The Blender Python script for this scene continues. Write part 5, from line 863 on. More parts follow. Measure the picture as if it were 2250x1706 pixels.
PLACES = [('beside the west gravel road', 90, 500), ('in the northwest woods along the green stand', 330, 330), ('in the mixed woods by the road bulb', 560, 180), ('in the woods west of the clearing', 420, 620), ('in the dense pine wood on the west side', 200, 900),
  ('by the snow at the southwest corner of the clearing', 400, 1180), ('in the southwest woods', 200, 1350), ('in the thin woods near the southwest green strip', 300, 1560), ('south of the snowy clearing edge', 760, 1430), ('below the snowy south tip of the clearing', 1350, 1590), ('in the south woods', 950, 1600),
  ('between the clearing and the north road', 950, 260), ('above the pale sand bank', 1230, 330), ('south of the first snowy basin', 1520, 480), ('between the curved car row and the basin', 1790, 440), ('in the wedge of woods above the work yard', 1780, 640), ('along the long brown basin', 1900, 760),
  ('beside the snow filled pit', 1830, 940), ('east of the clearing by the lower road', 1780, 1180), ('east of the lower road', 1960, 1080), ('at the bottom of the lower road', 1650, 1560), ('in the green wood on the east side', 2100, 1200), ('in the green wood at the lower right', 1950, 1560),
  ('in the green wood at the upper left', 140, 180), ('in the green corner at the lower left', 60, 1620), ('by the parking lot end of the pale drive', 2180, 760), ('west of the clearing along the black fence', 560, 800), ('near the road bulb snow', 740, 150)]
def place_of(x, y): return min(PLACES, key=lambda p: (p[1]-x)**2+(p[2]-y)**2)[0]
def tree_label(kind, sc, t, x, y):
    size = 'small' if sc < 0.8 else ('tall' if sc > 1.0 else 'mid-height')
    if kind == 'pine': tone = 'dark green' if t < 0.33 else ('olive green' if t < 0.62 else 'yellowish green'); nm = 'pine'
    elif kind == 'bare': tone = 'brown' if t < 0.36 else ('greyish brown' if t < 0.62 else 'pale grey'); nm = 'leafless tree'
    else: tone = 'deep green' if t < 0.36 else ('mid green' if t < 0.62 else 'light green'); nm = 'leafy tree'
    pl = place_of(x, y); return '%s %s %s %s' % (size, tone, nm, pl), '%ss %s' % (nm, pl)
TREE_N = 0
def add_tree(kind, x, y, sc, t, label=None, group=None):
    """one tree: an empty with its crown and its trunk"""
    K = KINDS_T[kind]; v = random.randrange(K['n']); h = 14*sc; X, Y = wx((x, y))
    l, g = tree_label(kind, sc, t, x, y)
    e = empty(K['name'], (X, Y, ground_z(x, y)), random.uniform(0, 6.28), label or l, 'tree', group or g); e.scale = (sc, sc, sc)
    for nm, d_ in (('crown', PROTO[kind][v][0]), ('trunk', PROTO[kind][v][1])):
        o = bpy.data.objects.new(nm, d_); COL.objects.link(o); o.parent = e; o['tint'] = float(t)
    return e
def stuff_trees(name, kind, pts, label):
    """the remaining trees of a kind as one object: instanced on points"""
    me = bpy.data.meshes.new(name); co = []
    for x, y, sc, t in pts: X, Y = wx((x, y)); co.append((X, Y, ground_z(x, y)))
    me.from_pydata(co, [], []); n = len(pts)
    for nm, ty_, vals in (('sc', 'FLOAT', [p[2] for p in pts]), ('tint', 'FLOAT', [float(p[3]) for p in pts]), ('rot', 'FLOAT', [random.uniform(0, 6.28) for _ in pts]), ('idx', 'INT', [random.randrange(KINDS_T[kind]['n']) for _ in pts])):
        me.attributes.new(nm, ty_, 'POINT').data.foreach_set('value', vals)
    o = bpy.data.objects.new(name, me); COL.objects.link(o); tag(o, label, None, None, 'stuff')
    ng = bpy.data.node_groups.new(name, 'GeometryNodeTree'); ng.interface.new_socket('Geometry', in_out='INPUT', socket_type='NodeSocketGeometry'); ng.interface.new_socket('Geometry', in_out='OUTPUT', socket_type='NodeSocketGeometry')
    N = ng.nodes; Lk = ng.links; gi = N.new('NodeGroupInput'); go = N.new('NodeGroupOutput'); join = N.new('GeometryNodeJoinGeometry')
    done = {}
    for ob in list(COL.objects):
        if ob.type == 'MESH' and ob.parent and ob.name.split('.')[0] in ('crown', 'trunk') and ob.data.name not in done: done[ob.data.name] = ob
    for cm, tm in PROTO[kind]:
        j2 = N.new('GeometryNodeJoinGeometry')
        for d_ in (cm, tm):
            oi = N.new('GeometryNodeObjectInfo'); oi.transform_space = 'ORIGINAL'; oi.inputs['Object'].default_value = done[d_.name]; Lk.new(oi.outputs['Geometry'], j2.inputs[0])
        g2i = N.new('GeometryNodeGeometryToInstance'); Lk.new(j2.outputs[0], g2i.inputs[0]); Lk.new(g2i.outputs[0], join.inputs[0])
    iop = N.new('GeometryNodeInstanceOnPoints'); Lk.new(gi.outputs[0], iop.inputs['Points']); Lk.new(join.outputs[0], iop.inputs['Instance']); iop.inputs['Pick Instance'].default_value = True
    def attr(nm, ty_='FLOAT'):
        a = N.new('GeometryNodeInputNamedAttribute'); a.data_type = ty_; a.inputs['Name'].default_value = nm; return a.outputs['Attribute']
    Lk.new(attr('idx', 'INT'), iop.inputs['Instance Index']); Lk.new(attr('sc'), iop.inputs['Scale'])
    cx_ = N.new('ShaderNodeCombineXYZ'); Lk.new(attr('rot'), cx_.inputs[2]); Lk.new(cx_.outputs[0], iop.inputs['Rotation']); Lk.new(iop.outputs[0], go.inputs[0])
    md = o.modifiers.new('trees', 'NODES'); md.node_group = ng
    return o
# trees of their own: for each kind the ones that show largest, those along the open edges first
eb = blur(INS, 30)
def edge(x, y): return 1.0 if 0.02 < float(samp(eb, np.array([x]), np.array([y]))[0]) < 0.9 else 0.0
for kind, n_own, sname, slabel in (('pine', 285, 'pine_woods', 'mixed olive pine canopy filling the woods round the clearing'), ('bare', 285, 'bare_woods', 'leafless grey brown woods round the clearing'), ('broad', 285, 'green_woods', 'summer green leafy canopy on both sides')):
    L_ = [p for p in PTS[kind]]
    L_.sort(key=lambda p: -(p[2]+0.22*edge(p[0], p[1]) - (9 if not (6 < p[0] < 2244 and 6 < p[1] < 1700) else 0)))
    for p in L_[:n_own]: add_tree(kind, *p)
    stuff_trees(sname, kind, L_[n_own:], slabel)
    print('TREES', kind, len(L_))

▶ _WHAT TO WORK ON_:
Write the material out again word for word.

▶ _EXPECTED OUTPUT_:
The Blender Python script for this scene continues. Write part 5, from line 863 on. More parts follow. Measure the picture as if it were 2250x1706 pixels.
PLACES = [('beside the west gravel road', 90, 500), ('in the northwest woods along the green stand', 330, 330), ('in the mixed woods by the road bulb', 560, 180), ('in the woods west of the clearing', 420, 620), ('in the dense pine wood on the west side', 200, 900),
  ('by the snow at the southwest corner of the clearing', 400, 1180), ('in the southwest woods', 200, 1350), ('in the thin woods near the southwest green strip', 300, 1560), ('south of the snowy clearing edge', 760, 1430), ('below the snowy south tip of the clearing', 1350, 1590), ('in the south woods', 950, 1600),
  ('between the clearing and the north road', 950, 260), ('above the pale sand bank', 1230, 330), ('south of the first snowy basin', 1520, 480), ('between the curved car row and the basin', 1790, 440), ('in the wedge of woods above the work yard', 1780, 640), ('along the long brown basin', 1900, 760),
  ('beside the snow filled pit', 1830, 940), ('east of the clearing by the lower road', 1780, 1180), ('east of the lower road', 1960, 1080), ('at the bottom of the lower road', 1650, 1560), ('in the green wood on the east side', 2100, 1200), ('in the green wood at the lower right', 1950, 1560),
  ('in the green wood at the upper left', 140, 180), ('in the green corner at the lower left', 60, 1620), ('by the parking lot end of the pale drive', 2180, 760), ('west of the clearing along the black fence', 560, 800), ('near the road bulb snow', 740, 150)]
def place_of(x, y): return min(PLACES, key=lambda p: (p[1]-x)**2+(p[2]-y)**2)[0]
def tree_label(kind, sc, t, x, y):
    size = 'small' if sc < 0.8 else ('tall' if sc > 1.0 else 'mid-height')
    if kind == 'pine': tone = 'dark green' if t < 0.33 else ('olive green' if t < 0.62 else 'yellowish green'); nm = 'pine'
    elif kind == 'bare': tone = 'brown' if t < 0.36 else ('greyish brown' if t < 0.62 else 'pale grey'); nm = 'leafless tree'
    else: tone = 'deep green' if t < 0.36 else ('mid green' if t < 0.62 else 'light green'); nm = 'leafy tree'
    pl = place_of(x, y); return '%s %s %s %s' % (size, tone, nm, pl), '%ss %s' % (nm, pl)
TREE_N = 0
def add_tree(kind, x, y, sc, t, label=None, group=None):
    """one tree: an empty with its crown and its trunk"""
    K = KINDS_T[kind]; v = random.randrange(K['n']); h = 14*sc; X, Y = wx((x, y))
    l, g = tree_label(kind, sc, t, x, y)
    e = empty(K['name'], (X, Y, ground_z(x, y)), random.uniform(0, 6.28), label or l, 'tree', group or g); e.scale = (sc, sc, sc)
    for nm, d_ in (('crown', PROTO[kind][v][0]), ('trunk', PROTO[kind][v][1])):
        o = bpy.data.objects.new(nm, d_); COL.objects.link(o); o.parent = e; o['tint'] = float(t)
    return e
def stuff_trees(name, kind, pts, label):
    """the remaining trees of a kind as one object: instanced on points"""
    me = bpy.data.meshes.new(name); co = []
    for x, y, sc, t in pts: X, Y = wx((x, y)); co.append((X, Y, ground_z(x, y)))
    me.from_pydata(co, [], []); n = len(pts)
    for nm, ty_, vals in (('sc', 'FLOAT', [p[2] for p in pts]), ('tint', 'FLOAT', [float(p[3]) for p in pts]), ('rot', 'FLOAT', [random.uniform(0, 6.28) for _ in pts]), ('idx', 'INT', [random.randrange(KINDS_T[kind]['n']) for _ in pts])):
        me.attributes.new(nm, ty_, 'POINT').data.foreach_set('value', vals)
    o = bpy.data.objects.new(name, me); COL.objects.link(o); tag(o, label, None, None, 'stuff')
    ng = bpy.data.node_groups.new(name, 'GeometryNodeTree'); ng.interface.new_socket('Geometry', in_out='INPUT', socket_type='NodeSocketGeometry'); ng.interface.new_socket('Geometry', in_out='OUTPUT', socket_type='NodeSocketGeometry')
    N = ng.nodes; Lk = ng.links; gi = N.new('NodeGroupInput'); go = N.new('NodeGroupOutput'); join = N.new('GeometryNodeJoinGeometry')
    done = {}
    for ob in list(COL.objects):
        if ob.type == 'MESH' and ob.parent and ob.name.split('.')[0] in ('crown', 'trunk') and ob.data.name not in done: done[ob.data.name] = ob
    for cm, tm in PROTO[kind]:
        j2 = N.new('GeometryNodeJoinGeometry')
        for d_ in (cm, tm):
            oi = N.new('GeometryNodeObjectInfo'); oi.transform_space = 'ORIGINAL'; oi.inputs['Object'].default_value = done[d_.name]; Lk.new(oi.outputs['Geometry'], j2.inputs[0])
        g2i = N.new('GeometryNodeGeometryToInstance'); Lk.new(j2.outputs[0], g2i.inputs[0]); Lk.new(g2i.outputs[0], join.inputs[0])
    iop = N.new('GeometryNodeInstanceOnPoints'); Lk.new(gi.outputs[0], iop.inputs['Points']); Lk.new(join.outputs[0], iop.inputs['Instance']); iop.inputs['Pick Instance'].default_value = True
    def attr(nm, ty_='FLOAT'):
        a = N.new('GeometryNodeInputNamedAttribute'); a.data_type = ty_; a.inputs['Name'].default_value = nm; return a.outputs['Attribute']
    Lk.new(attr('idx', 'INT'), iop.inputs['Instance Index']); Lk.new(attr('sc'), iop.inputs['Scale'])
    cx_ = N.new('ShaderNodeCombineXYZ'); Lk.new(attr('rot'), cx_.inputs[2]); Lk.new(cx_.outputs[0], iop.inputs['Rotation']); Lk.new(iop.outputs[0], go.inputs[0])
    md = o.modifiers.new('trees', 'NODES'); md.node_group = ng
    return o
# trees of their own: for each kind the ones that show largest, those along the open edges first
eb = blur(INS, 30)
def edge(x, y): return 1.0 if 0.02 < float(samp(eb, np.array([x]), np.array([y]))[0]) < 0.9 else 0.0
for kind, n_own, sname, slabel in (('pine', 285, 'pine_woods', 'mixed olive pine canopy filling the woods round the clearing'), ('bare', 285, 'bare_woods', 'leafless grey brown woods round the clearing'), ('broad', 285, 'green_woods', 'summer green leafy canopy on both sides')):
    L_ = [p for p in PTS[kind]]
    L_.sort(key=lambda p: -(p[2]+0.22*edge(p[0], p[1]) - (9 if not (6 < p[0] < 2244 and 6 < p[1] < 1700) else 0)))
    for p in L_[:n_own]: add_tree(kind, *p)
    stuff_trees(sname, kind, L_[n_own:], slabel)
    print('TREES', kind, len(L_))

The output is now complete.